The company behind the Coles and Woolworths soft plastics recycling program has been declared insolvent after failing to pay storage fees for the thousands of tonnes of plastics it secretly stockpiled around the country.
RG Programs and Services Pty, which trades under the name REDcycle, was wound up by order of the New South Wales Supreme Court on Monday morning and a liquidator has been appointed to take control of the failed business.
REDcycle bins were placed inside nearly 2000 Coles and Woolworths supermarkets before the program collapsed.
But the financial collapse of REDcycle will not affect the rescue plan launched last week by the supermarket giants to take control of the 124,000 tonnes of plastics found inside 32 warehouses in NSW, Victoria and South Australia since late last year.
A joint spokesperson for Coles and Woolworths said the company had signed an agreement with REDcycle, allowing them to assume control of the materials on the weekend, just ahead of Monday’s court appearance.
The supermarkets are now formulating a plan for the “short-term” consolidation and safe storage of the scattered stockpiles, which could involve packing the plastics inside up to 1000 shipping containers at a licensed facility. They would be stored until a process can be found to recycle the materials.
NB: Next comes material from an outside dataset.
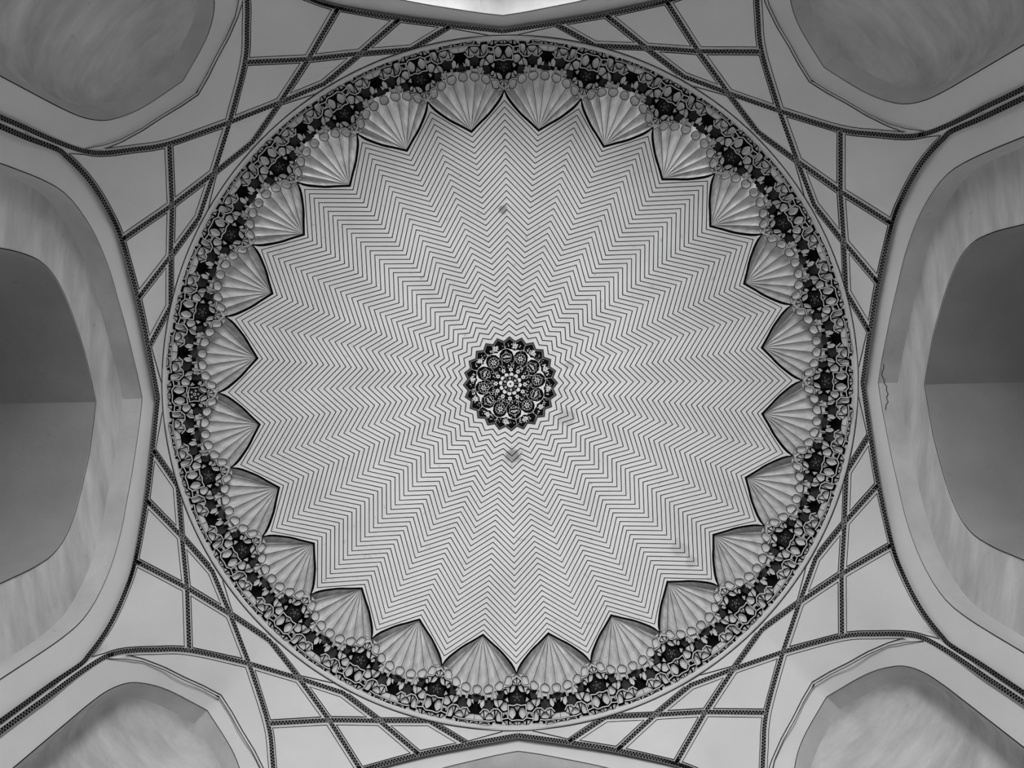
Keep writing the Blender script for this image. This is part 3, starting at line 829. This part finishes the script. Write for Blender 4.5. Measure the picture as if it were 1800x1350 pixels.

The rescue plan does not include paying for any of REDcycle’s past debts or acquiring the company itself. It only relates to the future management of the stockpiles.
The application to wind up REDcycle was launched by NSW transport firm, BTG Logistics, over an unpaid $200,000 debt for storing about 600 tonnes of plastics on behalf of REDcycle.
Another firm, Melbourne-based Topline Logistics, also joined the action in the Supreme Court. The amount that company is owed is unknown.
Soft plastics have been stockpiled after the collapse of the REDcycle scheme.
The winding-up order is likely the death knell for the decade-old REDcycle operation, which has claimed to have recycled more than 5.4 billion soft plastic items collected from its signature bins inside nearly 2000 supermarkets nationwide.
REDcycle has been contacted for comment about the court order and demise of its business.
In November, REDcycle and the supermarket giants halted the high-profile program after The Age and the Herald revealed the soft plastics that were being collected had been secretly diverted to storage instead of being recycled.
The mastheads later revealed the program began to fail in 2018 as it struggled to meet a massive surge in demand after it was rolled out nationwide, but the public was never informed about the problems.
After the program’s suspension, REDcycle issued strident public denials it had been engaged in large-scale, long-term stockpiling, or misleading the public about its operations.